Bad Weather Causes Increase in Food Prices

Paul Sakuna/ AP File Photo

Okay, so it’s not just the earthquake in Chile that has affected food prices and availability lately. We all know that here in the U.S, pretty much the entire country experienced one of the worst winters on record. Here in Norfolk we usually get a few inches of snow each winter, but nothing like the storm-of-the-decade we received in January. On Valentine’s Day, 49 states received snow fall! Yes, every state except for Hawaii.

Now it’s a month later. Spring is on its way, and here in VA we’ll (hopefully) not receive any more snowfall. But the unusually cold temps have already done their damage, and it looks like you’ll be noticing it in restaurants and grocery stores.

  • This article in Cleveland Ohio Business News reports that prices of lettuce and tomatoes have skyrocketed over the last month. This is due to frozen lettuce fields in California, and heavy rains that flooded tomato fields in Florida. In this particular article, business proprietors claim not to pass increased costs along to consumers. But let’s be realistic. That can’t possibly last long.
  • This Associated Press article at states that you’re bound to see increased prices, as well as lessened availability of strawberries, tomatoes, bell peppers, cucumbers, sweet corn, and other produce. It’s all due to the cold snap in Florida. The Department of Agriculture and Consumer Services expects it to affect their citrus crop, too.
  • In this article from the Los Angeles Daily News, a West Hills produce shop owner states, “I’ve been in the business for 50 years and I’ve never seen prices go up across the board like this.”

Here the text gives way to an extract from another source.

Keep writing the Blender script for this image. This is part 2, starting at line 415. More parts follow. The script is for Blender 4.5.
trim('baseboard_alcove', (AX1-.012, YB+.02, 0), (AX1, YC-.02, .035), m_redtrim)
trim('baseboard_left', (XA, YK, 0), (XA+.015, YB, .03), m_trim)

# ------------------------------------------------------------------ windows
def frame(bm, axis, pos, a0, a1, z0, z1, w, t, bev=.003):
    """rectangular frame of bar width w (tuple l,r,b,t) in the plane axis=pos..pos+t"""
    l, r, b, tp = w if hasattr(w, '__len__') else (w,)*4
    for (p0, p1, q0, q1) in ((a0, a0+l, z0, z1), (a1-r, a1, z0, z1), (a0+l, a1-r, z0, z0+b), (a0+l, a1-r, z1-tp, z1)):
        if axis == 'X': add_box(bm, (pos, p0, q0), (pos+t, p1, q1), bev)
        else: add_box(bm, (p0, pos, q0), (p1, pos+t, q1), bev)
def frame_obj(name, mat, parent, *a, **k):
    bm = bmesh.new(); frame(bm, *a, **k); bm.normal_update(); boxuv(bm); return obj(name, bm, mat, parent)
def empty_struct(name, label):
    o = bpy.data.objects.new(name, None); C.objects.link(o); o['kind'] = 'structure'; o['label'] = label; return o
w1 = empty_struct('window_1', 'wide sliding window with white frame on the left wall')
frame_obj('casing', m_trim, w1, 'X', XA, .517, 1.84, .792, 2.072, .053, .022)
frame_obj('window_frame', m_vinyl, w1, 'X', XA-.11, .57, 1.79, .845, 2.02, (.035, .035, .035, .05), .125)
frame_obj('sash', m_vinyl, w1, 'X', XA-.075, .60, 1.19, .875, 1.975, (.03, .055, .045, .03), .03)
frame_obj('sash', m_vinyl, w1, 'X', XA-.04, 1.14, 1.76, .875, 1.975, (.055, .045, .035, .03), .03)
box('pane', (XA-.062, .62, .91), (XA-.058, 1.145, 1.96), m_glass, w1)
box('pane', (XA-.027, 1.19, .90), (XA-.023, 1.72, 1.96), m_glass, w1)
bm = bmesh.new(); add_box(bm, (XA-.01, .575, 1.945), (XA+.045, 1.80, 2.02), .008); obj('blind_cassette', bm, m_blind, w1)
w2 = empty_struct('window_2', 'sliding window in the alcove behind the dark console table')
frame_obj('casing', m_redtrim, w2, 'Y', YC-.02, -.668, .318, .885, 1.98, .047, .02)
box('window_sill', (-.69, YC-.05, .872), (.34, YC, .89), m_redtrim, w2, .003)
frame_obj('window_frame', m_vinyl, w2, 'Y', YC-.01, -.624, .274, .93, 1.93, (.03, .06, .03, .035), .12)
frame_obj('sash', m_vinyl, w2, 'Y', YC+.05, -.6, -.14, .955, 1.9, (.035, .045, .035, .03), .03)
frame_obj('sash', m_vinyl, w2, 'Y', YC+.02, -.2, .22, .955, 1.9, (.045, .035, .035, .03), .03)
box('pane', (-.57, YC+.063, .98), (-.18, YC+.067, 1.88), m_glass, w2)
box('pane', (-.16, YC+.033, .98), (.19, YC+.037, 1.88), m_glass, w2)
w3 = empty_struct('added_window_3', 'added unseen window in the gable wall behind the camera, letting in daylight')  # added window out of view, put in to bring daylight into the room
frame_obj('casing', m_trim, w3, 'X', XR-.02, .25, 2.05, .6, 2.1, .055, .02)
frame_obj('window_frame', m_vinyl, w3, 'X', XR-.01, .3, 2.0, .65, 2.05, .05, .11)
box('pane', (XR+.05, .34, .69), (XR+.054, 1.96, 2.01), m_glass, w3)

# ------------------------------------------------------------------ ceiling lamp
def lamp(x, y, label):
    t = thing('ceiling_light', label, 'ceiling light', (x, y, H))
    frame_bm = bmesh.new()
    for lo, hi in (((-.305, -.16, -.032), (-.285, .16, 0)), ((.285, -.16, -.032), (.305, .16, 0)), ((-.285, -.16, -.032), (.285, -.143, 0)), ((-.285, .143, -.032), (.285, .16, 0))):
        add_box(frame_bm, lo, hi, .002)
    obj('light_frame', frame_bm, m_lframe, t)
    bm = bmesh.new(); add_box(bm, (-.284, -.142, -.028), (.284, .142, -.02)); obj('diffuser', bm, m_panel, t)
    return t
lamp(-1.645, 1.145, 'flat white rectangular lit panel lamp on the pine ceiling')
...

If you rely on grocery store produce and this makes you feel a little nervous, well, it should. Hasn’t history proven to us that things will get better before they get worse?

Develop a self-sustaining and independent way to feed your family. You’ll never stop thanking yourself for it. Because the food crisis is already occurring around us- you’ve seen the proof. Don’t allow yourself to be an innocent victim of supply and demand.